Minimum number of jumps

Question

Given an array of N integers arr[] where each element represents the max length of the jump that can be made forward from that element. Find the minimum number of jumps to reach the end of the array (starting from the first element). If an element is 0, then you cannot move through that element.

Note: Return -1 if you can't reach the end of the array.

My code --

int minJumps(int arr[], int n){
        int i=0, count=0;
        while(i<n-1){ 
            if(arr[i]==0){
                return -1;
            }
            i+=arr[i];
            count++;
        }
        return count;
    }

Input:
n=10
arr[ ]=2 3 1 1 2 4 2 0 1 1

So here first jump goes from to 2 to 1, second jump goes from 1 to 1, third jump goes from 1 to 2, fourth jump goes from to 2 to 2, fifth jump goes from 2 to 1 and last sixth jump goes from 1 to 1. So I got 6 jumps. But the answer is 4 jumps.

If we start particularly from the first element, we can only have one way of going na?
So I think my understanding is wrong, please explain anyone.

Answer 1

There are multiple ways through the array.

The one you described is:

  2  1 1  2   2  1   6 jumps
┌───┬─┬─┬───┬───┬─┐
2 3 1 1 2 4 2 0 1 1

But you can also do:

 1   3    2   2  1   5 jumps
┌─┬─────┬───┬───┬─┐
2 3 1 1 2 4 2 0 1 1
↑
jump 1 forward, not 2

You can find an optimal solution as:

 1   3   1   4        4 jumps
┌─┬─────┬─┬───────┐
2 3 1 1 2 4 2 0 1 1

For any given array, there may be more than one optimal solution.

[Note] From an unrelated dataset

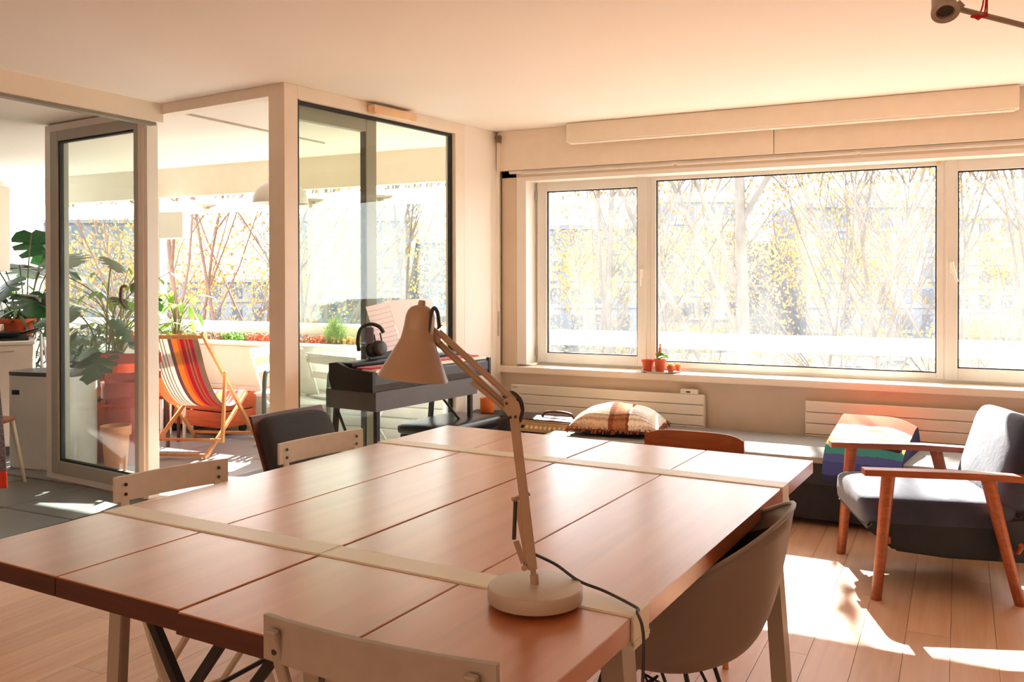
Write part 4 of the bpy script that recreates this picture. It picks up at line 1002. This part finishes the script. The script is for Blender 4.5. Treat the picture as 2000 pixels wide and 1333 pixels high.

The trick is to explore them all

Every time you have a decision to make, make them all.

For example, given our first jump of 2, we could also choose to jump 1. Whenever you have a choice like this you will need to build yourself a recursive solution.

Conveniently, you only need to return the minimal number of jumps. You do not actually have to return the jump path. So your function can be written to return exactly that information:

int minJumps( int array[], int size )

The thing that will change is your starting index. You can add that as an additional argument:

int minJumps( int array[], int size, int index = 0 )

Or you can just adjust the array value when you recurse:

  ... = minJumps( array + n, size - n );

Either way you do the same thing: index a smaller and smaller array.

For example, you can easily answer for this array:

1     zero jumps. (You are at the end of the array)

And this array:

0     zero jumps. (You are at the end of the array)

How about this array:

1 1

Or this array:

5 1

The answer to both is 1 jump, because if we choose a jump-by-1 we get the result of 0 == end of array.

For this array, though:

0 1

The answer is no jumps.

So can you answer for this array?

1 1 1

Or this array?

1 5 1

How about this array?

1 0 1

Aaaannnd... how about these arrays?

2 1 1
2 0 1

The decision factor here is where recursion is useful. Each time you recurse you are working on a smaller array. For the penultimate example, I can get to the end of the array with two possible paths:

┌───┐   1 jump
2 1 1   2 straight to end works. return 1 jump

┌─┬─┐   2 jumps
2 1 1   recurse to get 1 jump for the end of the array. return that + 1.
↑
decision point

But there is only one way with:

┌───┐   1 jump
2 0 1   2 straight to end works. return 1 jump

┌─┬─┐   no jumps
2 0 1   recurse to get -1 for the end of the array.
↑
decision point

With both of these examples we see that the minimum number of jumps is if we choose the jump-by-2.

So, each time you have a decision, take them all. Ignore the bad ones (stuff that returns -1) and choose the smallest number of jumps every time.

Oh, don’t forget to not jump past the end of the array. So

5 1
↑
decision point

Since the array is size 2, you cannot jump more than 1 forward.

Putting it together

Here are the conditions given you:

• You have one element in the array. Return 0.
• The current element is zero. Return -1. (Cannot advance.)
• The current element is n. Recurse for each 1,2,...,n, making sure that you do not exceed the bounds of the array. Return the smallest value you got from your recursive calls.

That’s it! It takes some time to work your mind around recursion, but the main idea is to solve for the simplest case (a single element array), then solve for that with one more element. Or, if I can do a thing to the first element of an array in relation to the rest of the array, then I can do it to the whole array.

Edit: I have written this answer assuming that you have not been given instruction about Graph Theory. If you have, then do as bitmask instructs and look at the algorithms you have been studying. At least one of them will apply to traversing this graph.